09. May 2006 · Comments Off on Noggle This …? · Categories: imported, Ramble

I located a new site a day or two ago, and now Drew has blogged about it as well. Blognoggle says it contains the top 100 Classical Music Blogs. I am not included. Sniffle, sniffle.

Ah well. I realize I’m not as popular as many classical music blogs; oboe isn’t exactly a huge draw. But I do get visitors, and I hope readers remember that I love hearing from you. Really.

While at Blognoggle, though, I happened upon a new blog (to me) called Red Black Window, by a composer and prof at UCLA. Nice!

Today: As I was driving to work, I noticed that the “Herb Room” in Santa Cruz had this message on their board: “Everyone deserves music.” Hmmm. I don’t know what I deserve. I don’t know that I “deserve” much of anything, really. But I think everyone can use music. Everyone can be blessed by music. And everyone should bathe in music once in a while.
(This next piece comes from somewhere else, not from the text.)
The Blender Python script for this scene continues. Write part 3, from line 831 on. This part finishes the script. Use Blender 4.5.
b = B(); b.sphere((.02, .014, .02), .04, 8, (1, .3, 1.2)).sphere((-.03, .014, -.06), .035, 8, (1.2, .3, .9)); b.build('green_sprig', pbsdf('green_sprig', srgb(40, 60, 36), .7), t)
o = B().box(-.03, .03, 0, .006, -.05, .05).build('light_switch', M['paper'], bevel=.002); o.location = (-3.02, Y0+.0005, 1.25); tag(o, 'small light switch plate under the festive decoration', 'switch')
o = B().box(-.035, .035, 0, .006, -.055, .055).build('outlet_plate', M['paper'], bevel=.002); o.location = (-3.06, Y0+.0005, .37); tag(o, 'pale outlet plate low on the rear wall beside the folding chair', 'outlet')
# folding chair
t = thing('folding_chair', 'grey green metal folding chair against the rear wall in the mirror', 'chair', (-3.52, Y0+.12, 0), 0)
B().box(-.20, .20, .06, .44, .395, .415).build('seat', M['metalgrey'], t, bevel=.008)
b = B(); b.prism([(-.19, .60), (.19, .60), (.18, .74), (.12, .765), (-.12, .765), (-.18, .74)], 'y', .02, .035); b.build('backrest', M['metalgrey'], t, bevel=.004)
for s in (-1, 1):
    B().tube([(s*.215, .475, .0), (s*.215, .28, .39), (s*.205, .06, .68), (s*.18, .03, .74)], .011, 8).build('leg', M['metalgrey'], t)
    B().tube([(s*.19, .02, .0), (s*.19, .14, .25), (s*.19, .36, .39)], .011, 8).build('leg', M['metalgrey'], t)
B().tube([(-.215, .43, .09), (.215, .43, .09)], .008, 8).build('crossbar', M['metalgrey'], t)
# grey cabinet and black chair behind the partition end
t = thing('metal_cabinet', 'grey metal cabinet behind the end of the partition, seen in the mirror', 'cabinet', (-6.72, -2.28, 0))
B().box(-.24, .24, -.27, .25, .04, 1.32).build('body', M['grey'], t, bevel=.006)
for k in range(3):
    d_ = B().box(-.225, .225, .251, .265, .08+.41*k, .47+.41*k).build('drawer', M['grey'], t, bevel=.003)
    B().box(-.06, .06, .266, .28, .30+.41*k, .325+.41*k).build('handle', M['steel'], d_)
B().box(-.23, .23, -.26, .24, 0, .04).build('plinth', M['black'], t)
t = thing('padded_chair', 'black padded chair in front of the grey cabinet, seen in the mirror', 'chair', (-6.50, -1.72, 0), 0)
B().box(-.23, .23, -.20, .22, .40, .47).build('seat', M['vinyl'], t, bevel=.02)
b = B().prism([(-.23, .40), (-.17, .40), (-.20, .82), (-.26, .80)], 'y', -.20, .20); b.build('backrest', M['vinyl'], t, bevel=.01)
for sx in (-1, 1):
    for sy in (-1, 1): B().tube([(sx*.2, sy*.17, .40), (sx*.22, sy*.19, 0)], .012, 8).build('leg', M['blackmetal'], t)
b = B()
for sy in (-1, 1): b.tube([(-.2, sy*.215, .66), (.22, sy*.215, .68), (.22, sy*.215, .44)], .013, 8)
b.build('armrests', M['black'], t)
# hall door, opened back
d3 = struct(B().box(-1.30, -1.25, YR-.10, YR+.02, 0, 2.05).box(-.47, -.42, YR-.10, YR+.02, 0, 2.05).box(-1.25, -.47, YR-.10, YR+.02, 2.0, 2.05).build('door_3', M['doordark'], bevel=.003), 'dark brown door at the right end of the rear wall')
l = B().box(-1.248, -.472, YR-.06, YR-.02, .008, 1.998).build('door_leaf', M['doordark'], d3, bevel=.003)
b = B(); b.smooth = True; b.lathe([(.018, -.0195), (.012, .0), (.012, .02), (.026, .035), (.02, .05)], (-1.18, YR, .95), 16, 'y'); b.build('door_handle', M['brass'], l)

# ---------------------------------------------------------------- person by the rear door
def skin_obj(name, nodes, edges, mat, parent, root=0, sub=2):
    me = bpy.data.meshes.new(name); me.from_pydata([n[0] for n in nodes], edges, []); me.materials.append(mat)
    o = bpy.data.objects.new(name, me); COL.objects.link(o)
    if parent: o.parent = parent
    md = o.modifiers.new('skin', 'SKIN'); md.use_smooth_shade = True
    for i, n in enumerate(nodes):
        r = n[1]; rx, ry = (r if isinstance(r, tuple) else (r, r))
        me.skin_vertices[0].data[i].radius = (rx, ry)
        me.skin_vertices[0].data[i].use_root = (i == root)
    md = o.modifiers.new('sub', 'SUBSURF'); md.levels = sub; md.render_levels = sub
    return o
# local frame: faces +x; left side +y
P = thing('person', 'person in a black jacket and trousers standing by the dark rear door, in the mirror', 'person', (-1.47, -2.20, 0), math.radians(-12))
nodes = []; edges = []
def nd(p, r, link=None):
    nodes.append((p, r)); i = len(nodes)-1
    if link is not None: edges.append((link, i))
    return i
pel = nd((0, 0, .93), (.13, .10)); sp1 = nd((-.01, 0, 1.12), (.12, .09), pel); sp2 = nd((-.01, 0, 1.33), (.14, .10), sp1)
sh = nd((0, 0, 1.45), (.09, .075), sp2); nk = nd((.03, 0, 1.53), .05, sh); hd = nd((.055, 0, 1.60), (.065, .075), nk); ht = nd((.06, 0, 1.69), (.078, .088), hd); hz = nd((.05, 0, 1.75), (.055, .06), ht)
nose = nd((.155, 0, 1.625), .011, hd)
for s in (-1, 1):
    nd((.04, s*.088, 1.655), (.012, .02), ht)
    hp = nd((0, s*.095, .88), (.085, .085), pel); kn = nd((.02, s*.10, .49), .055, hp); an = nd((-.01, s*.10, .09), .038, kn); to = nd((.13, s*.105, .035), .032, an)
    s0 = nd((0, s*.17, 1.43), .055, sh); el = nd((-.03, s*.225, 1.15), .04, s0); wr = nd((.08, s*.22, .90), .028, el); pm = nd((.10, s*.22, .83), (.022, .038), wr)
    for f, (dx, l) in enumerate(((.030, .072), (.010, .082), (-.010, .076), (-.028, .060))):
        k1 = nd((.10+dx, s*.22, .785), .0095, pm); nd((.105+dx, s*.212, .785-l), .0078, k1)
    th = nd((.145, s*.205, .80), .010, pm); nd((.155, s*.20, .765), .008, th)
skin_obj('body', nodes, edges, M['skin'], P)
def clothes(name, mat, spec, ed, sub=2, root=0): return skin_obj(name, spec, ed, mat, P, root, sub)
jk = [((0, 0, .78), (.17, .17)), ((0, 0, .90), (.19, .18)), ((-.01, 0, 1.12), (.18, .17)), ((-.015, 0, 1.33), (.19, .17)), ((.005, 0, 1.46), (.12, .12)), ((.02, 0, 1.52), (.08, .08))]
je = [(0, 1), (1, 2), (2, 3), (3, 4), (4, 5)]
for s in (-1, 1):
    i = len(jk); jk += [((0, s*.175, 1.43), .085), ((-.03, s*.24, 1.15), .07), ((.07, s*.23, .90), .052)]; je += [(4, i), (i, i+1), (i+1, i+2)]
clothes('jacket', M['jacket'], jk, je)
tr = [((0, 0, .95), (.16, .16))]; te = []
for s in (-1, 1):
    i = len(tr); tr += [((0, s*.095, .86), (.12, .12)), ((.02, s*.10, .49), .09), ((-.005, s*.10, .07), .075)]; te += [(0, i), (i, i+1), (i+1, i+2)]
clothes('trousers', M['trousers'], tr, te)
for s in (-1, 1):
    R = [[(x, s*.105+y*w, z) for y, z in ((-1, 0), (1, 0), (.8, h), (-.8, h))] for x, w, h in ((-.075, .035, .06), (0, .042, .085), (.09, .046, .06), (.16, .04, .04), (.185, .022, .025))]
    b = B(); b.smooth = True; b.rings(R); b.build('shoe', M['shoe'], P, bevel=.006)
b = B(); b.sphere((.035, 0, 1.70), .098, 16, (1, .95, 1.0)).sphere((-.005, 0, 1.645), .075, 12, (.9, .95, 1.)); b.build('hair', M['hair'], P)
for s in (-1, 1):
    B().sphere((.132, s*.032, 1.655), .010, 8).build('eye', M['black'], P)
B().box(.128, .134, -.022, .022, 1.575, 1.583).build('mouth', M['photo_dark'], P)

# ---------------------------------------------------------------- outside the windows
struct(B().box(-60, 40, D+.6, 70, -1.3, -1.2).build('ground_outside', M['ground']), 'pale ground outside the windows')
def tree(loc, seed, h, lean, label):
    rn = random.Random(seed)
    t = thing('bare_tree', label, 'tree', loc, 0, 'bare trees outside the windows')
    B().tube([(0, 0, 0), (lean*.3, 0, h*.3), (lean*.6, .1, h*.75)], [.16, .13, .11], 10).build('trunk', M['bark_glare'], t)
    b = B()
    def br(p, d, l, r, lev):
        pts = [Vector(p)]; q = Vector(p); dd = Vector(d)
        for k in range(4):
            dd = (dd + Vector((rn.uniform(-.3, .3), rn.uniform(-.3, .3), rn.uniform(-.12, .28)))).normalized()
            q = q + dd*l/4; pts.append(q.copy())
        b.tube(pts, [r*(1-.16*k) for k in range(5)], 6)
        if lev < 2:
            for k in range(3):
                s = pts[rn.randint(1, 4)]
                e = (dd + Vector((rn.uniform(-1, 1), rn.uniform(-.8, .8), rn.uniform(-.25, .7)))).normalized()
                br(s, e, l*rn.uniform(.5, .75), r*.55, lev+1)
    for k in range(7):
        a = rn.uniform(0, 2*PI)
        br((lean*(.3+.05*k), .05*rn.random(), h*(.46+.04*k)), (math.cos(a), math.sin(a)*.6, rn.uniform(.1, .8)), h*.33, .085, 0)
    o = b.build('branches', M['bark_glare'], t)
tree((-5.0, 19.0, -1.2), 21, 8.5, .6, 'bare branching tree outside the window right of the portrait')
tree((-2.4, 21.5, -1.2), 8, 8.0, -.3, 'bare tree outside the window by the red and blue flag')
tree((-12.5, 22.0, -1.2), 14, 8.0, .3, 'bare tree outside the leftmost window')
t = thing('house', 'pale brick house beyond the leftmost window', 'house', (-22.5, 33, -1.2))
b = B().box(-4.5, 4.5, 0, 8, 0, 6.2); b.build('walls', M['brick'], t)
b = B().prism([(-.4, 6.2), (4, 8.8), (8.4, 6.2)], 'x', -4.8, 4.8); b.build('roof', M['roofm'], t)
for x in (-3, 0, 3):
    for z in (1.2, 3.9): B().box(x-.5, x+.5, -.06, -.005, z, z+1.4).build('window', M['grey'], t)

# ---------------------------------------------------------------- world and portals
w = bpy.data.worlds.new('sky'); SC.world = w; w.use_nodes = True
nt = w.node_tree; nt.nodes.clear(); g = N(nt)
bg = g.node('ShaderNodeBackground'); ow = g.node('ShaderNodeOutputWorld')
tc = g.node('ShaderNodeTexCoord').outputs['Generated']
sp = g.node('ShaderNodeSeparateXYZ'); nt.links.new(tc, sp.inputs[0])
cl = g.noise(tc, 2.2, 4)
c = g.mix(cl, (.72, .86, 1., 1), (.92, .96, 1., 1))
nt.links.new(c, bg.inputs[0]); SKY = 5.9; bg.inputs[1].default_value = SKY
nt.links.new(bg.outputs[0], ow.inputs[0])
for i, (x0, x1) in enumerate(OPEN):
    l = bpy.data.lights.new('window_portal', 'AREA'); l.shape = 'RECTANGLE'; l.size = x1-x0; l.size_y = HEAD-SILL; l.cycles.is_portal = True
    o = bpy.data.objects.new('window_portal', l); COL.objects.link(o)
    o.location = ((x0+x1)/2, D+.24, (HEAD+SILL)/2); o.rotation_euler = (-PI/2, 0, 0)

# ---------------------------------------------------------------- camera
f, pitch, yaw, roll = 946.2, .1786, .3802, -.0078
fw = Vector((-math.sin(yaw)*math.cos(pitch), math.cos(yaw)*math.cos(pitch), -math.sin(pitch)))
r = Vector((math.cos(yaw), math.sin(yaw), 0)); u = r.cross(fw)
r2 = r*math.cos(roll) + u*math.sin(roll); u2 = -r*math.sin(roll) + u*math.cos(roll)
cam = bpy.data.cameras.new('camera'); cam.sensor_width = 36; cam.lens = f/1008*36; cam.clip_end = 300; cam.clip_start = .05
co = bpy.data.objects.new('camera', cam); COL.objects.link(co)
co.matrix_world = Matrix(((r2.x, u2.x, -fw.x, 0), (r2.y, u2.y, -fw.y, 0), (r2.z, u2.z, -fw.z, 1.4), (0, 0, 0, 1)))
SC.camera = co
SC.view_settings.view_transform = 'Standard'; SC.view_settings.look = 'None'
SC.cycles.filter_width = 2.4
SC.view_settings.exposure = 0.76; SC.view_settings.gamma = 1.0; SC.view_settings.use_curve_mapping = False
But that’s just me.

Tomorrow: Berlioz and Symphonie fantastique. Debussy’s Petite Suite. And Piazzolla’s Four Seasons of Buenos, but I don’t play that … I do love the work, though. At the Symphony Silicon Valley it calls the Piazzolla a violin concerto. Hmmm. I haven’t thought of it that way, but it does feature violin. Along with cello, if I recall correctly. For the two works on which I do play I’ll be on second oboe as well as English horn. I’m still working on EH reeds. A few years ago I sold one of my English horn shaper tips. I thought it was the one I didn’t like. Sigh. I believe it was the one I DID like. The one I am using is a bit too wide and I believe that’s what is causing my notes right above the staff to be saggy. Anyone want to tell me about your favorite shaper tip? I’m all ears.

Several yesterdays ago: And, finally (although you know I’ll probably be back!):

The Eifel Tower broadcasting station was opening with the first strains of a concert of classical music when a Yankee voice remarked: “Classical music is no good. Let me give you some real music.” Then the ether was shattered with Casey Jones. The police are after the joker and have already determined “approximately” where he lives. The gendarmes describe him as having “a disjointed sense of humor.”